If swimming across Lake Ontario is on your bucket list, there are more people now than ever willing to help you take the plunge.

A record number of seven swimmers are taking on the lake this summer. But if you’re up for the challenge, you’ll need a lot more than a bathing suit and swim goggles.

Solo Swims of Ontario will have you to fill out tedious forms and find four specific types of escort boats, said Rob Kent, the founder of Lake Ontario Swim Team (LOST), a growing community of swimmers that helps first-timers meet the onerous prerequisites to swim solo across the lake.

LOST members fill the information gap, help each other find escort boats and train together on weekends, Kent said.

“Every Saturday morning, 50 to 70 people show up in Oakville for a swim in the lake,” he said, adding he “could not have imagined” that the team that started with a group of friends in 2006 would become 200 members strong.

LOST swimmer Madhu Nagaraja became the 50th person to complete the Lake Ontario solo swimming marathon on Sunday, after 24 hours in the water. His fellow swimmer François Hamel had to be pulled out of the water earlier that day due to shoulder injuries.

This summer’s marathon swimmers also have four routes to choose from.

Michele Benoit will make her first attempt to swim across the lake in August. The 42-year-old will be swimming a route never before travelled, starting at Port Dalhousie in St. Catharines and, she hopes, ending the 45.2-kilometre swim at Spencer Smith Park in Burlington.

“I wanted to land at home,” said the Burlington native, who is swimming to raise funds for clean-water projects in Africa under the banner of Waves for Water.

This year’s group of swimmers includes the youngest and oldest crossing hopefuls.

At 60, Colleen Shields is the oldest of the group.
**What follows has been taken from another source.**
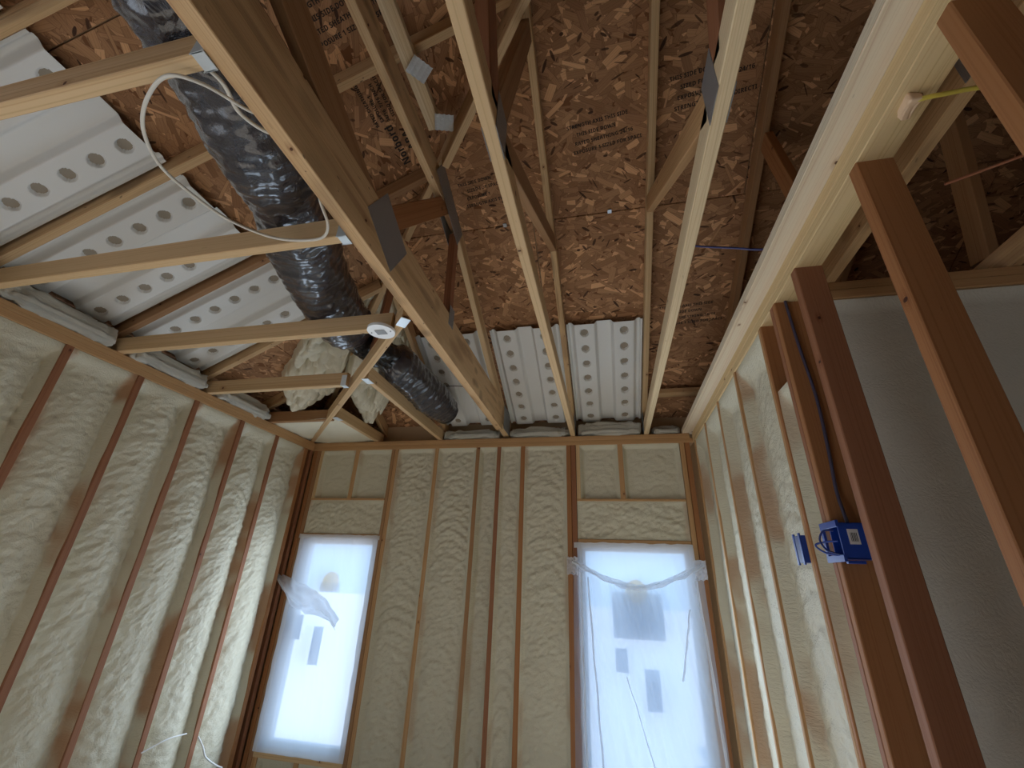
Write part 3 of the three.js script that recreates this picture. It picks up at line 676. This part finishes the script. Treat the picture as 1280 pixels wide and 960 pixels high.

She says this will be her last swim across Lake Ontario, after two successful finishes in 1990 and 2006.

Despite a recent bad fall that left her with rib injuries, Shields said she’s not going for anything less than the finish line.

“This is a do-or-die,” she said. “I just want to finish this business and hang up my suit.”

Shields will be taking the Niagara-on-the-Lake to Toronto route, the traditional 51.5-kilometre course set by Marilyn Bell in 1954. The route starts from the gazebo at Niagara’s lakeside park and ends at Toronto’s Marilyn Bell Park.

Unlike her previous two crossings, this year’s swim has nothing to do with being “young and cocky,” she said.

“I want to show women my age that age is just a number,” she said. “It doesn’t define who you are.”

Annalise Carr, 14, will be the youngest person to attempt the crossing.

Although you could technically be too young or too old for a successful finish, the right age and strength isn’t all it takes to be a swimming champion, said Kent.

The 47-year-old boasts a tall and athletic build that’s got him through a seven-day run in the Sahara Desert and a 47-kilometre swim around Manhattan.

But Kent was pulled unconscious and hypothermic from the English Channel just six years ago in a failed attempt to cross it.

“There’s a fair component of luck to it,” he said. “If Mother Nature says you’re not doing it, you’re not doing it.”

The swimmers are expecting an ideal 24C water temperature, but at times the lake “rolls over,” he said, lifting the cold water to the surface.

“This is adventure in the true sense of the word, that you just don’t know what’s going to happen.”

Each swimmer will be tracked with a GPS device throughout the journey. Real-time tracking updates will be posted on LOST’s website.